My idle thoughts on tech startups
Internet 2007: opportunity or bubble?
Yesterday, we had our annual meeting with the investors in Point Judith Capital’s two funds. Just as companies hold annual meetings with their shareholders, most VC firms do the same to help keep limited partners informed of overall progress.
We had the good fortune to have Kevin Ryan deliver the keynote address to our group of LPs. Kevin is co-founder & Chairman of Music Nation, one of our portfolio companies, and has a wealth of experience over the last decade and change in a number of very successful internet businesses (CEO of Doubleclick, investor/director of Hotjobs, now co-founder of three new VC-backed companies).

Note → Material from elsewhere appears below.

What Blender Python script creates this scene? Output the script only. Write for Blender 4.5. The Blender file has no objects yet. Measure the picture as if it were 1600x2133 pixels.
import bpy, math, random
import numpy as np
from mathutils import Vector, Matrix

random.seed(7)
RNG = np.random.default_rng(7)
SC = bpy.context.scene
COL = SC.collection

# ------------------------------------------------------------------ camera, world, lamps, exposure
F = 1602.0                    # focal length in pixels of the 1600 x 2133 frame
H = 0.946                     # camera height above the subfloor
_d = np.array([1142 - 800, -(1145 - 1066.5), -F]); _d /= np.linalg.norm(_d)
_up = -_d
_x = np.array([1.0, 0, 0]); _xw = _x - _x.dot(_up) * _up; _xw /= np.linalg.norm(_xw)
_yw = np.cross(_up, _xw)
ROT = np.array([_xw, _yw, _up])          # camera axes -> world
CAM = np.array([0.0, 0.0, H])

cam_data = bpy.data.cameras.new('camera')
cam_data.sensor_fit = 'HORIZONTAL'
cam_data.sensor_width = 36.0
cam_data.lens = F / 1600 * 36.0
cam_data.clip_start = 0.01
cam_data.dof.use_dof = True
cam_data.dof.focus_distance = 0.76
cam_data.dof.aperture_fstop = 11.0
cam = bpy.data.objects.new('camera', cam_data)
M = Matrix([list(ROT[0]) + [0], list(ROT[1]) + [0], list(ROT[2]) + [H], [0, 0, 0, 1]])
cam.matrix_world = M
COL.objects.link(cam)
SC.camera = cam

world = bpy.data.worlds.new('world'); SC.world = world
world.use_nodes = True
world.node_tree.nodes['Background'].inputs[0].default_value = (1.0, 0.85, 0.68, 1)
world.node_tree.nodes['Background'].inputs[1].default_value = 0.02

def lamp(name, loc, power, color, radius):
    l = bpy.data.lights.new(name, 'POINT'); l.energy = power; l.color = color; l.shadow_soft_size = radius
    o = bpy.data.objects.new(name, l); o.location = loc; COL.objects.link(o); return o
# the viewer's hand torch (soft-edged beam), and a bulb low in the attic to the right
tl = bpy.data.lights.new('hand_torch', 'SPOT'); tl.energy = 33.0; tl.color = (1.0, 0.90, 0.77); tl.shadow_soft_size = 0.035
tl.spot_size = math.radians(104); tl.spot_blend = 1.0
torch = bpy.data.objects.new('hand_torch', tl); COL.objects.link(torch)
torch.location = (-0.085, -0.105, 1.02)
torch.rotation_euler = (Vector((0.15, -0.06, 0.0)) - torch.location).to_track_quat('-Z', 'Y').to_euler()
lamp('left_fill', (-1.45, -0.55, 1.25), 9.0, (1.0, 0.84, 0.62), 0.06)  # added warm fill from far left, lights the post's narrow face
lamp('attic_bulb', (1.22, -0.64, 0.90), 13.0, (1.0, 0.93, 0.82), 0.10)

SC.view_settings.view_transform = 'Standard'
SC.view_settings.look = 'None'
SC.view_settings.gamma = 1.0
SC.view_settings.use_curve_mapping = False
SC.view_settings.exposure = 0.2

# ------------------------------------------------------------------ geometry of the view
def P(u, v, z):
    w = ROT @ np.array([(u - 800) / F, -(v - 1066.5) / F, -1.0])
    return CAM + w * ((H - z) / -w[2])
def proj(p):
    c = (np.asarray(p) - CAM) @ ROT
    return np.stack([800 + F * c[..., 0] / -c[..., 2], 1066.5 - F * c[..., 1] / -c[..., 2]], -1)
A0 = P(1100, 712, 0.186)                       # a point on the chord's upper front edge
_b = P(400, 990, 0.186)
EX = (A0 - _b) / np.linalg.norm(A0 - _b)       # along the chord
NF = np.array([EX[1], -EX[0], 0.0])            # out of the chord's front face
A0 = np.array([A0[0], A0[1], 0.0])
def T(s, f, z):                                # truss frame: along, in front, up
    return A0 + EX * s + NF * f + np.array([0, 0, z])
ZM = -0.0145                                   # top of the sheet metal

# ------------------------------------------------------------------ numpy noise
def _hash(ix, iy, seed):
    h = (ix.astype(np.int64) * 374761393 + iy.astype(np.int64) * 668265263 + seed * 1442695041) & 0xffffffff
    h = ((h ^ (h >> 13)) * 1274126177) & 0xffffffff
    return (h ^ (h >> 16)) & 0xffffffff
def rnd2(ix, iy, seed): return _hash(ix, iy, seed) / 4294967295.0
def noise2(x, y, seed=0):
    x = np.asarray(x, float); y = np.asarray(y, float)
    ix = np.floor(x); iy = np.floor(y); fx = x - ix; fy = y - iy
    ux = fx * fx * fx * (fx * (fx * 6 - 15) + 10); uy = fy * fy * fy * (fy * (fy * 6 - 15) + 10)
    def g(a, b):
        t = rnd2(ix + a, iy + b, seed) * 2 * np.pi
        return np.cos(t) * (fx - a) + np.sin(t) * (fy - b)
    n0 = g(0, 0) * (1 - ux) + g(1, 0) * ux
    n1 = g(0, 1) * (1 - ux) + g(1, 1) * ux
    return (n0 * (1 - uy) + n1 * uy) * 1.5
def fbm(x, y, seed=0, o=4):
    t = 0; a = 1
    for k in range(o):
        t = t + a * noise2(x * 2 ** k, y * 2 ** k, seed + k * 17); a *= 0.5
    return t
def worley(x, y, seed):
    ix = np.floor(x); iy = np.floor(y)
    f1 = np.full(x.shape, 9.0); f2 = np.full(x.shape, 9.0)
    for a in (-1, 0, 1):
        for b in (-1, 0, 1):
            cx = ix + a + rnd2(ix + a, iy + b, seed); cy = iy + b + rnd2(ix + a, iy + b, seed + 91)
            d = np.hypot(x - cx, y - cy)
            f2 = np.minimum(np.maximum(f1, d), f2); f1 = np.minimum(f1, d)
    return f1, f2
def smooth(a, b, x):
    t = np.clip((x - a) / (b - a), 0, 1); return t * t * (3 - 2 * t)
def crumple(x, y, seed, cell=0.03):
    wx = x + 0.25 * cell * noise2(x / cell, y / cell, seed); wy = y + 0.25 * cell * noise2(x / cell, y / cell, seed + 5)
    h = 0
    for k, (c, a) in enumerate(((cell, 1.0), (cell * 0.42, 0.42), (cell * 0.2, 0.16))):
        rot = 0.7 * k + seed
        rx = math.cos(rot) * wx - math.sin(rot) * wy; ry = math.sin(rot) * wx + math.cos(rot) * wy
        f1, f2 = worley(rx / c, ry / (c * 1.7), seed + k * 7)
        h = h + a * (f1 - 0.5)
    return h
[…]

Kevin’s talk centered around the state of the internet economy today versus ten years ago, and drew quite a bit from his keynote address at the ad:tech conference a few months back. His points drew some interesting contrasts between then and now… online advertising has grown 50+ fold (yet continues to rapidly gain share from traditional publishing mediums), bandwidth costs have dropped by almost 99% (enabling new products like online video), and large enduring companies have been created out of nothing. On the last point, Kevin cited the example of Yahoo! which in ’97 seemed massively overvalued trading at a price/earnings ratio over 100. It’s market cap then was a little over $1B and while it’s obviously down from its heights, Yahoo! is now worth nearly $40B. Not to mention companies like Google, founded in late ’98 and a public company now for less than three years, which didn’t even exist then.
But I found the most interesting (and selfishly relevant to what I do every day) take away was Kevin’s perspective on internet-related startups today. Whether you point to robust M&A activity (well over $10B in internet acquisitions announced just in the last ~30 days) or significant increases in VC funding of internet related startups, some folks have begun opining on a new “bubble” upon us.
Despite this flurry of activity and a handful of deals that make you scratch your head, Kevin’s point was that we remain in the early innings of the dramatic change the internet is ushering in media, commerce, and communications. Additionally, the vast majority of value on the web has been created by startups rather than the large incumbents in any of these sectors. Go look at the top 50 websites on the planet and while you’ll find some that have been acquired by large companies, virtually none were created by them.
So I take heart that it remains a great time to be starting and investing in internet companies. I have to hand it to Kevin too… he’s personally started three companies since selling Doubleclick in 2005 and has a fourth brewing now, so hard to say he doesn’t practice what he preaches.